Sur la décision portant obligation de quitter le territoire français :
8. Mme B... se borne à reprendre les moyens tirés de ce que la décision portant obligation de quitter le territoire français est insuffisamment motivée, qu'elle méconnaît le principe général du droit de l'Union européenne relatif au droit d'être entendu, qu'elle est illégale dès lors qu'elle se fonde sur un refus de séjour lui-même illégal, qu'elle méconnaît l'article 8 de la convention européenne de sauvegarde des droits de l'homme et des libertés fondamentales, l'article 3 de la convention internationale relative aux droits de l'enfant et est entachée d'une erreur manifeste d'appréciation. Toutefois, elle n'apporte, en appel, aucun élément de fait ou de droit nouveau par rapport à l'argumentation développée devant le tribunal administratif et ne critique pas la réponse apportée par ce dernier. Par suite, il y a lieu, par adoption des motifs retenus à bon droit par les premiers juges, d'écarter ces moyens.
Sur la décision fixant le pays de destination :
9. Il résulte de ce qui a été dit ci-dessus, que le moyen tiré, par la voie de l'exception, de l'illégalité de la décision portant obligation de quitter le territoire français doit être écarté.
10. Lorsqu'il sollicite la délivrance ou le renouvellement d'un titre de séjour, l'étranger, en raison même de l'accomplissement de cette démarche qui tend à son maintien régulier sur le territoire français, ne saurait ignorer qu'en cas de refus, il pourra faire l'objet d'une mesure d'éloignement.

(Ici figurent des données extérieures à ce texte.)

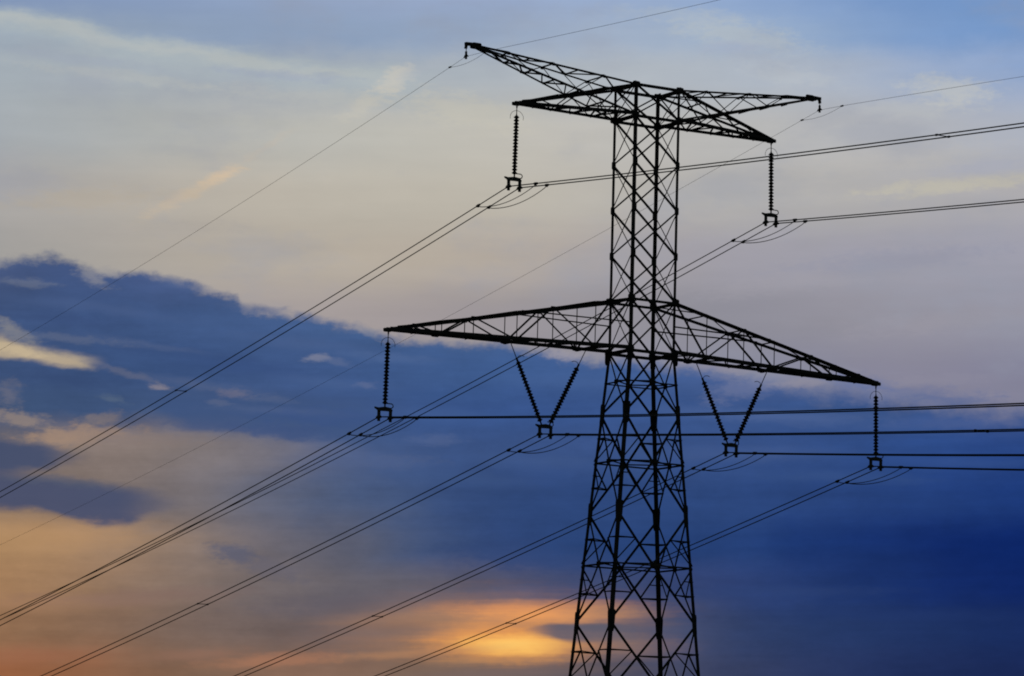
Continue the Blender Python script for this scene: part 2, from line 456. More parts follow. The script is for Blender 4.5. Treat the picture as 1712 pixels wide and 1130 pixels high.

A l'occasion du dépôt de sa demande, il est conduit à préciser à l'administration les motifs pour lesquels il demande que lui soit délivré un titre de séjour et à produire tous éléments susceptibles de venir au soutien de cette demande. Il lui appartient, lors du dépôt de cette demande, d'apporter à l'administration toutes les précisions qu'il juge utiles. Il lui est loisible, au cours de l'instruction de sa demande, de faire valoir auprès de l'administration toute observation complémentaire utile, au besoin en faisant état d'éléments nouveaux. Il suit de là que le droit de l'intéressé d'être entendu, ainsi satisfait avant que n'intervienne le refus de titre de séjour, n'impose pas à l'autorité administrative de mettre l'intéressée à même de réitérer ses observations ou de présenter de nouvelles observations, de façon spécifique, sur l'obligation de quitter le territoire français et la décision fixant le pays de destination qui sont prises concomitamment et en conséquence du refus de titre de séjour. Dès lors, Mme B..., qui au demeurant n'apporte aucune précision au sujet des éléments qu'elle aurait pu porter à la connaissance de l'administration si elle avait été invitée à le faire, n'est pas fondée à soutenir que la décision fixant le pays à destination duquel elle pourrait être reconduite d'office, serait entachée d'un vice de procédure à ce titre.
11. Il résulte de tout ce qui précède que Mme B... n'est pas fondée à soutenir que c'est à tort que, par le jugement attaqué, le tribunal administratif de Rouen a rejeté sa demande. Par voie de conséquence, doivent être rejetées ses conclusions à fin d'injonction sous astreinte et celles présentées au titre des dispositions de l'article L. 761-1 du code de justice administrative.
DÉCIDE :
Article 1er : La requête de Mme A... épouse B... est rejetée.
Article 2 : Le présent arrêt sera notifié à Mme C... A... épouse B... et au ministre de l'intérieur.
Copie sera adressée au préfet de la Seine-Maritime.